-- Begin INFORMATION PROVIDED --
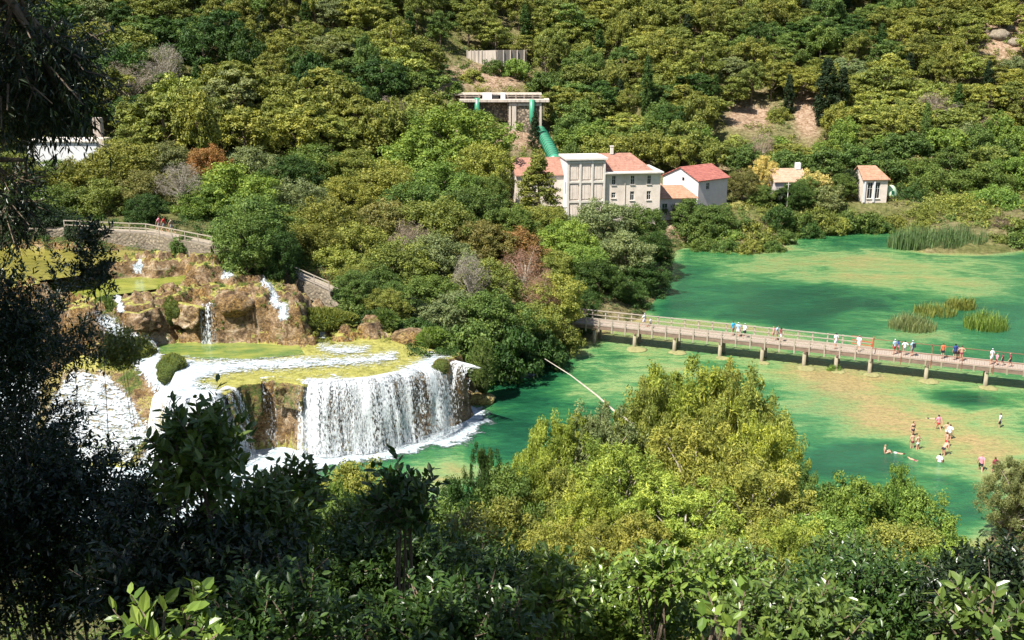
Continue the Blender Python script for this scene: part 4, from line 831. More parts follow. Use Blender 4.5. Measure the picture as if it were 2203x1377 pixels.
fg(630, 1075, 120, 110, 9.5, 90, 11, .11, .05, 'green', 'small spray of glossy leaves over the pool edge', .4, seed=10, twl=.3)
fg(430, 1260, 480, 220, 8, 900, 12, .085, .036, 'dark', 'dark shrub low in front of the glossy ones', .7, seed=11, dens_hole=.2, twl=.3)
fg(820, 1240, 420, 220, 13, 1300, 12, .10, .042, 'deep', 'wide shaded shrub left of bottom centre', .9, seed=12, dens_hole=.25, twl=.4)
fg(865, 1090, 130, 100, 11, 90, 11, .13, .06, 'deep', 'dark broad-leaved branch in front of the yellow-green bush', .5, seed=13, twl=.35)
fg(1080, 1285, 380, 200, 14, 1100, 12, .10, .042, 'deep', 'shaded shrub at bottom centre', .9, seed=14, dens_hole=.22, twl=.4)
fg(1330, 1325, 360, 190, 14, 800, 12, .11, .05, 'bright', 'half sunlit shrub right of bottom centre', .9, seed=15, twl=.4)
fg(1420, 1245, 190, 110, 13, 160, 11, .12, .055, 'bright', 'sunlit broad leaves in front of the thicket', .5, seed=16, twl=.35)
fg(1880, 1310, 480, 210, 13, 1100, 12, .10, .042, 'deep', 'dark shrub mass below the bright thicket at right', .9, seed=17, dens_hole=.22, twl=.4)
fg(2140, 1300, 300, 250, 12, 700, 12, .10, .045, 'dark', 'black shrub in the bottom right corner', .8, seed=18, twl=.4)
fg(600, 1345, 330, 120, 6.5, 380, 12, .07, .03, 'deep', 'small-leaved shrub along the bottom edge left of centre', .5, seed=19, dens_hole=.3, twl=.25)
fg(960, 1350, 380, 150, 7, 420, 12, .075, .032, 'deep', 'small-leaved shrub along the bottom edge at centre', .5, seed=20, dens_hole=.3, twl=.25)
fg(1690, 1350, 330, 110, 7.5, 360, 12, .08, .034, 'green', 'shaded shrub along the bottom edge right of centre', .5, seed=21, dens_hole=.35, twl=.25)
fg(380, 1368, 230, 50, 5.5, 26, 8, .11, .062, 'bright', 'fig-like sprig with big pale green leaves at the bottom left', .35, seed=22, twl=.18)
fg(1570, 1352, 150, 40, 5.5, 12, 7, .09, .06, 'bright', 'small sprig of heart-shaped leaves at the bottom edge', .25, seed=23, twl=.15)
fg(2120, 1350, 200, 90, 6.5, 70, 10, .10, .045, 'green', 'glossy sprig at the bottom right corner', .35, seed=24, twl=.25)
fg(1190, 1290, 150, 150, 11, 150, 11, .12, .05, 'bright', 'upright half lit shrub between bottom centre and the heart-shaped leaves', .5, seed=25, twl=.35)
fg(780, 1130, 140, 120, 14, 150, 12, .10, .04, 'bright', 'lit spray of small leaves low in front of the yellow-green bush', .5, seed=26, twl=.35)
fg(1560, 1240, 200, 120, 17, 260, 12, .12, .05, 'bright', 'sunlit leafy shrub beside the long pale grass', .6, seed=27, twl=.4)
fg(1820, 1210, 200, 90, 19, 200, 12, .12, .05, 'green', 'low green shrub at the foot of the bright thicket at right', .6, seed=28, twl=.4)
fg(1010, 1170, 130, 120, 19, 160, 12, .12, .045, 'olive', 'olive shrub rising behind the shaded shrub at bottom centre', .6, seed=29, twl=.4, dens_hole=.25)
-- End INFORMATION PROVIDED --
▶ _JOB_
Output exactly the span of lines from the top of the listing through the line holding "fg(1880, 1310, 480, 210, 13, 1100, 12, .10, .042, 'deep', 'dark", and leave every picture out.

▶ _RESPONSE TO THIS TASK_
Continue the Blender Python script for this scene: part 4, from line 831. More parts follow. Use Blender 4.5. Measure the picture as if it were 2203x1377 pixels.
fg(630, 1075, 120, 110, 9.5, 90, 11, .11, .05, 'green', 'small spray of glossy leaves over the pool edge', .4, seed=10, twl=.3)
fg(430, 1260, 480, 220, 8, 900, 12, .085, .036, 'dark', 'dark shrub low in front of the glossy ones', .7, seed=11, dens_hole=.2, twl=.3)
fg(820, 1240, 420, 220, 13, 1300, 12, .10, .042, 'deep', 'wide shaded shrub left of bottom centre', .9, seed=12, dens_hole=.25, twl=.4)
fg(865, 1090, 130, 100, 11, 90, 11, .13, .06, 'deep', 'dark broad-leaved branch in front of the yellow-green bush', .5, seed=13, twl=.35)
fg(1080, 1285, 380, 200, 14, 1100, 12, .10, .042, 'deep', 'shaded shrub at bottom centre', .9, seed=14, dens_hole=.22, twl=.4)
fg(1330, 1325, 360, 190, 14, 800, 12, .11, .05, 'bright', 'half sunlit shrub right of bottom centre', .9, seed=15, twl=.4)
fg(1420, 1245, 190, 110, 13, 160, 11, .12, .055, 'bright', 'sunlit broad leaves in front of the thicket', .5, seed=16, twl=.35)
fg(1880, 1310, 480, 210, 13, 1100, 12, .10, .042, 'deep', 'dark shrub mass below the bright thicket at right', .9, seed=17, dens_hole=.22, twl=.4)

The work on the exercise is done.